Carry none of the pictures over; set down the material below exactly.

**INFORMATION SUPPLIED**
* Start *

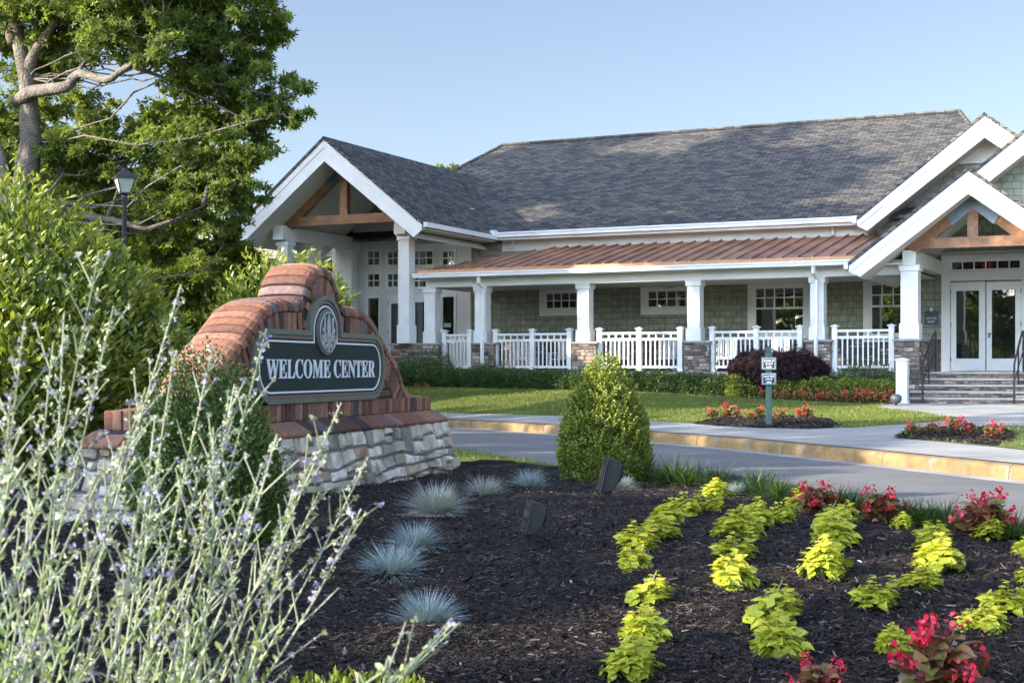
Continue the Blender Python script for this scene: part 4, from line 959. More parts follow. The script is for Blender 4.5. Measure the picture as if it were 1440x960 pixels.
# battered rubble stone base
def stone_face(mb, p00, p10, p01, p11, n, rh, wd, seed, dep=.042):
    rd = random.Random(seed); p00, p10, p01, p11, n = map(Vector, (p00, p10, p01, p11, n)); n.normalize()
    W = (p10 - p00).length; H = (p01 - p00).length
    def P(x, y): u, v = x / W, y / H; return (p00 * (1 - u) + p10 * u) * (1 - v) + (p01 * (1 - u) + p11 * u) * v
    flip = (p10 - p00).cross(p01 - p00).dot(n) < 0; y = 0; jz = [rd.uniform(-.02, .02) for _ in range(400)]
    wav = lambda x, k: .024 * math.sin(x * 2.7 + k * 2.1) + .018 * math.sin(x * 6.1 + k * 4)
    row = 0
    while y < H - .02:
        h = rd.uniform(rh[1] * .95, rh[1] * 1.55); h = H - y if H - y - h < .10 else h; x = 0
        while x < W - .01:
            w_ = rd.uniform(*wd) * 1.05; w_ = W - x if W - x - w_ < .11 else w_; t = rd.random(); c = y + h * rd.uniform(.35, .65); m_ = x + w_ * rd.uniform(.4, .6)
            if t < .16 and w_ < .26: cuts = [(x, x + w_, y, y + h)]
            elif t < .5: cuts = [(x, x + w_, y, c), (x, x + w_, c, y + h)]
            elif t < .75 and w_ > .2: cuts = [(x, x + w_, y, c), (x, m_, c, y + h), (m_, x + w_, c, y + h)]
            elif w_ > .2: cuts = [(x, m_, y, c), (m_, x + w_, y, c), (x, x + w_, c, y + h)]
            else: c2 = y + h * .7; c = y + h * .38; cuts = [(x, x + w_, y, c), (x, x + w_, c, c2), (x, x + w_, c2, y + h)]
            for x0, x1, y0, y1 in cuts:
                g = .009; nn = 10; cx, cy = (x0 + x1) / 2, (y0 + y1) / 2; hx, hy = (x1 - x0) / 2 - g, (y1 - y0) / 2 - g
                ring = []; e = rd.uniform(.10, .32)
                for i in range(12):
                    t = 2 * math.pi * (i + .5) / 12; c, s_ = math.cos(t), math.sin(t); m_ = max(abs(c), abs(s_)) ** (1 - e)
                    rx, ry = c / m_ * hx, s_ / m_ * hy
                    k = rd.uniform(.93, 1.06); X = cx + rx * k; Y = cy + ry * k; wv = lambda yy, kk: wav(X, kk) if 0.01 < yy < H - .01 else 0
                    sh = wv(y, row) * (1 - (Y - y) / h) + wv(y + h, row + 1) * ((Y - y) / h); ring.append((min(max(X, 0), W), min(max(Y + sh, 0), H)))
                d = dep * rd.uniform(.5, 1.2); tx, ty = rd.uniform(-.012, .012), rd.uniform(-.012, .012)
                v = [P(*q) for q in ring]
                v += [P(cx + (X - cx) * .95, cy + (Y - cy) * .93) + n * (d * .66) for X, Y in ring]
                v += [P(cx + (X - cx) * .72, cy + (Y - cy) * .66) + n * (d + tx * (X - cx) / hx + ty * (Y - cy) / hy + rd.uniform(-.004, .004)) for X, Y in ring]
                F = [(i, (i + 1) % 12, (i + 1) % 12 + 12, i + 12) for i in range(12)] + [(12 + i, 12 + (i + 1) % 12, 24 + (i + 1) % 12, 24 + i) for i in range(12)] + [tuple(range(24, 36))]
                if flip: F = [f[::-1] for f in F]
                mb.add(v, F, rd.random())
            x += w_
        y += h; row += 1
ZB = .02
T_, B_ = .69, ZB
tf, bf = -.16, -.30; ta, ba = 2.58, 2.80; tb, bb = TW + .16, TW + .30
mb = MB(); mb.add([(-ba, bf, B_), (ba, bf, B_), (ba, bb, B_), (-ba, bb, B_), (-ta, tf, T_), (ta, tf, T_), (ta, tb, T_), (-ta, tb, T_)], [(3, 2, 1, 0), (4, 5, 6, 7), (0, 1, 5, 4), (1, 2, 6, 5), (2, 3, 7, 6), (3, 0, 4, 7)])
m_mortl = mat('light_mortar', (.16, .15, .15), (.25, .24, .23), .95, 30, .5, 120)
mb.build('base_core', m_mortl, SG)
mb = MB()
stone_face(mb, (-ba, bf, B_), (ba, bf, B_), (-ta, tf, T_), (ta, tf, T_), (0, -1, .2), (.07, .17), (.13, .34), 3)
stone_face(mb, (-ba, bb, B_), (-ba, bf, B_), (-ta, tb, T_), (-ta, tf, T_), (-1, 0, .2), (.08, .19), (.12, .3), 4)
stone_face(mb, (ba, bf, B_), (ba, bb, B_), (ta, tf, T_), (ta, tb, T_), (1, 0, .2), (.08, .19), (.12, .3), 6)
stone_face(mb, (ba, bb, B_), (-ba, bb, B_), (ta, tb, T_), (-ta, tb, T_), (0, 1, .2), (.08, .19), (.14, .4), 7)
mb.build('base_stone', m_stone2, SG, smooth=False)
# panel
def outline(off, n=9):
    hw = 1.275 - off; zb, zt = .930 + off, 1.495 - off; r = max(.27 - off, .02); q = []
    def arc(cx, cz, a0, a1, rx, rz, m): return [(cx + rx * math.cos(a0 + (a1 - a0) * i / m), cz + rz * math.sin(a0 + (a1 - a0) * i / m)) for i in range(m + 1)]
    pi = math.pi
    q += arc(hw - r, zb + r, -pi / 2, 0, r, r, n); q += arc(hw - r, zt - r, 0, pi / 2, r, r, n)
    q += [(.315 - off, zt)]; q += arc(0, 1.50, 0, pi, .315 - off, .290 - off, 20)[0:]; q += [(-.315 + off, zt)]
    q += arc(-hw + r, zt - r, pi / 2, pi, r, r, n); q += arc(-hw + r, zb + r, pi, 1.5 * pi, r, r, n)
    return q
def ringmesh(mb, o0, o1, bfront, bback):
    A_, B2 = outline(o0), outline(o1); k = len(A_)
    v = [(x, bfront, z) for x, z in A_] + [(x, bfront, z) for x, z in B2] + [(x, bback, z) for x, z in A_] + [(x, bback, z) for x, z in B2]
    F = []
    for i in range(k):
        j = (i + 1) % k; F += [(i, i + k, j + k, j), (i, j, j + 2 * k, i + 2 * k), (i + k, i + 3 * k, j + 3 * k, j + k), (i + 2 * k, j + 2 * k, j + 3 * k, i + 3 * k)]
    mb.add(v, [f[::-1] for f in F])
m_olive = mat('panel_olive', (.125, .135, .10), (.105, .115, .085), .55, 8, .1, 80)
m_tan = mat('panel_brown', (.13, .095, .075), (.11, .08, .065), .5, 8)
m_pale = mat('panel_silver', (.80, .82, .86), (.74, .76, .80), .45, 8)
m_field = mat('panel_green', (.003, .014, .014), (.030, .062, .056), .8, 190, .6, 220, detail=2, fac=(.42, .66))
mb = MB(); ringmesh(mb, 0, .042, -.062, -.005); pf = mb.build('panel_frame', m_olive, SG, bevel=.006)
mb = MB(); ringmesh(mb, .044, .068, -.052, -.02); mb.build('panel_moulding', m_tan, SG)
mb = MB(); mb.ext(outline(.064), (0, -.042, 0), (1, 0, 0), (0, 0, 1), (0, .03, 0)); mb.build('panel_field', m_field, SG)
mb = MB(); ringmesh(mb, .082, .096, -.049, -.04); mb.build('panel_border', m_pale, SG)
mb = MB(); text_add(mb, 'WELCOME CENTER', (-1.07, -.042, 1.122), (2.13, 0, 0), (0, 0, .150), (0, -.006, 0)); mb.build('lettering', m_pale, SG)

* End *

**COMPLETED TASK**
Continue the Blender Python script for this scene: part 4, from line 959. More parts follow. The script is for Blender 4.5. Measure the picture as if it were 1440x960 pixels.
# battered rubble stone base
def stone_face(mb, p00, p10, p01, p11, n, rh, wd, seed, dep=.042):
    rd = random.Random(seed); p00, p10, p01, p11, n = map(Vector, (p00, p10, p01, p11, n)); n.normalize()
    W = (p10 - p00).length; H = (p01 - p00).length
    def P(x, y): u, v = x / W, y / H; return (p00 * (1 - u) + p10 * u) * (1 - v) + (p01 * (1 - u) + p11 * u) * v
    flip = (p10 - p00).cross(p01 - p00).dot(n) < 0; y = 0; jz = [rd.uniform(-.02, .02) for _ in range(400)]
    wav = lambda x, k: .024 * math.sin(x * 2.7 + k * 2.1) + .018 * math.sin(x * 6.1 + k * 4)
    row = 0
    while y < H - .02:
        h = rd.uniform(rh[1] * .95, rh[1] * 1.55); h = H - y if H - y - h < .10 else h; x = 0
        while x < W - .01:
            w_ = rd.uniform(*wd) * 1.05; w_ = W - x if W - x - w_ < .11 else w_; t = rd.random(); c = y + h * rd.uniform(.35, .65); m_ = x + w_ * rd.uniform(.4, .6)
            if t < .16 and w_ < .26: cuts = [(x, x + w_, y, y + h)]
            elif t < .5: cuts = [(x, x + w_, y, c), (x, x + w_, c, y + h)]
            elif t < .75 and w_ > .2: cuts = [(x, x + w_, y, c), (x, m_, c, y + h), (m_, x + w_, c, y + h)]
            elif w_ > .2: cuts = [(x, m_, y, c), (m_, x + w_, y, c), (x, x + w_, c, y + h)]
            else: c2 = y + h * .7; c = y + h * .38; cuts = [(x, x + w_, y, c), (x, x + w_, c, c2), (x, x + w_, c2, y + h)]
            for x0, x1, y0, y1 in cuts:
                g = .009; nn = 10; cx, cy = (x0 + x1) / 2, (y0 + y1) / 2; hx, hy = (x1 - x0) / 2 - g, (y1 - y0) / 2 - g
                ring = []; e = rd.uniform(.10, .32)
                for i in range(12):
                    t = 2 * math.pi * (i + .5) / 12; c, s_ = math.cos(t), math.sin(t); m_ = max(abs(c), abs(s_)) ** (1 - e)
                    rx, ry = c / m_ * hx, s_ / m_ * hy
                    k = rd.uniform(.93, 1.06); X = cx + rx * k; Y = cy + ry * k; wv = lambda yy, kk: wav(X, kk) if 0.01 < yy < H - .01 else 0
                    sh = wv(y, row) * (1 - (Y - y) / h) + wv(y + h, row + 1) * ((Y - y) / h); ring.append((min(max(X, 0), W), min(max(Y + sh, 0), H)))
                d = dep * rd.uniform(.5, 1.2); tx, ty = rd.uniform(-.012, .012), rd.uniform(-.012, .012)
                v = [P(*q) for q in ring]
                v += [P(cx + (X - cx) * .95, cy + (Y - cy) * .93) + n * (d * .66) for X, Y in ring]
                v += [P(cx + (X - cx) * .72, cy + (Y - cy) * .66) + n * (d + tx * (X - cx) / hx + ty * (Y - cy) / hy + rd.uniform(-.004, .004)) for X, Y in ring]
                F = [(i, (i + 1) % 12, (i + 1) % 12 + 12, i + 12) for i in range(12)] + [(12 + i, 12 + (i + 1) % 12, 24 + (i + 1) % 12, 24 + i) for i in range(12)] + [tuple(range(24, 36))]
                if flip: F = [f[::-1] for f in F]
                mb.add(v, F, rd.random())
            x += w_
        y += h; row += 1
ZB = .02
T_, B_ = .69, ZB
tf, bf = -.16, -.30; ta, ba = 2.58, 2.80; tb, bb = TW + .16, TW + .30
mb = MB(); mb.add([(-ba, bf, B_), (ba, bf, B_), (ba, bb, B_), (-ba, bb, B_), (-ta, tf, T_), (ta, tf, T_), (ta, tb, T_), (-ta, tb, T_)], [(3, 2, 1, 0), (4, 5, 6, 7), (0, 1, 5, 4), (1, 2, 6, 5), (2, 3, 7, 6), (3, 0, 4, 7)])
m_mortl = mat('light_mortar', (.16, .15, .15), (.25, .24, .23), .95, 30, .5, 120)
mb.build('base_core', m_mortl, SG)
mb = MB()
stone_face(mb, (-ba, bf, B_), (ba, bf, B_), (-ta, tf, T_), (ta, tf, T_), (0, -1, .2), (.07, .17), (.13, .34), 3)
stone_face(mb, (-ba, bb, B_), (-ba, bf, B_), (-ta, tb, T_), (-ta, tf, T_), (-1, 0, .2), (.08, .19), (.12, .3), 4)
stone_face(mb, (ba, bf, B_), (ba, bb, B_), (ta, tf, T_), (ta, tb, T_), (1, 0, .2), (.08, .19), (.12, .3), 6)
stone_face(mb, (ba, bb, B_), (-ba, bb, B_), (ta, tb, T_), (-ta, tb, T_), (0, 1, .2), (.08, .19), (.14, .4), 7)
mb.build('base_stone', m_stone2, SG, smooth=False)
# panel
def outline(off, n=9):
    hw = 1.275 - off; zb, zt = .930 + off, 1.495 - off; r = max(.27 - off, .02); q = []
    def arc(cx, cz, a0, a1, rx, rz, m): return [(cx + rx * math.cos(a0 + (a1 - a0) * i / m), cz + rz * math.sin(a0 + (a1 - a0) * i / m)) for i in range(m + 1)]
    pi = math.pi
    q += arc(hw - r, zb + r, -pi / 2, 0, r, r, n); q += arc(hw - r, zt - r, 0, pi / 2, r, r, n)
    q += [(.315 - off, zt)]; q += arc(0, 1.50, 0, pi, .315 - off, .290 - off, 20)[0:]; q += [(-.315 + off, zt)]
    q += arc(-hw + r, zt - r, pi / 2, pi, r, r, n); q += arc(-hw + r, zb + r, pi, 1.5 * pi, r, r, n)
    return q
def ringmesh(mb, o0, o1, bfront, bback):
    A_, B2 = outline(o0), outline(o1); k = len(A_)
    v = [(x, bfront, z) for x, z in A_] + [(x, bfront, z) for x, z in B2] + [(x, bback, z) for x, z in A_] + [(x, bback, z) for x, z in B2]
    F = []
    for i in range(k):
        j = (i + 1) % k; F += [(i, i + k, j + k, j), (i, j, j + 2 * k, i + 2 * k), (i + k, i + 3 * k, j + 3 * k, j + k), (i + 2 * k, j + 2 * k, j + 3 * k, i + 3 * k)]
    mb.add(v, [f[::-1] for f in F])
m_olive = mat('panel_olive', (.125, .135, .10), (.105, .115, .085), .55, 8, .1, 80)
m_tan = mat('panel_brown', (.13, .095, .075), (.11, .08, .065), .5, 8)
m_pale = mat('panel_silver', (.80, .82, .86), (.74, .76, .80), .45, 8)
m_field = mat('panel_green', (.003, .014, .014), (.030, .062, .056), .8, 190, .6, 220, detail=2, fac=(.42, .66))
mb = MB(); ringmesh(mb, 0, .042, -.062, -.005); pf = mb.build('panel_frame', m_olive, SG, bevel=.006)
mb = MB(); ringmesh(mb, .044, .068, -.052, -.02); mb.build('panel_moulding', m_tan, SG)
mb = MB(); mb.ext(outline(.064), (0, -.042, 0), (1, 0, 0), (0, 0, 1), (0, .03, 0)); mb.build('panel_field', m_field, SG)
mb = MB(); ringmesh(mb, .082, .096, -.049, -.04); mb.build('panel_border', m_pale, SG)
mb = MB(); text_add(mb, 'WELCOME CENTER', (-1.07, -.042, 1.122), (2.13, 0, 0), (0, 0, .150), (0, -.006, 0)); mb.build('lettering', m_pale, SG)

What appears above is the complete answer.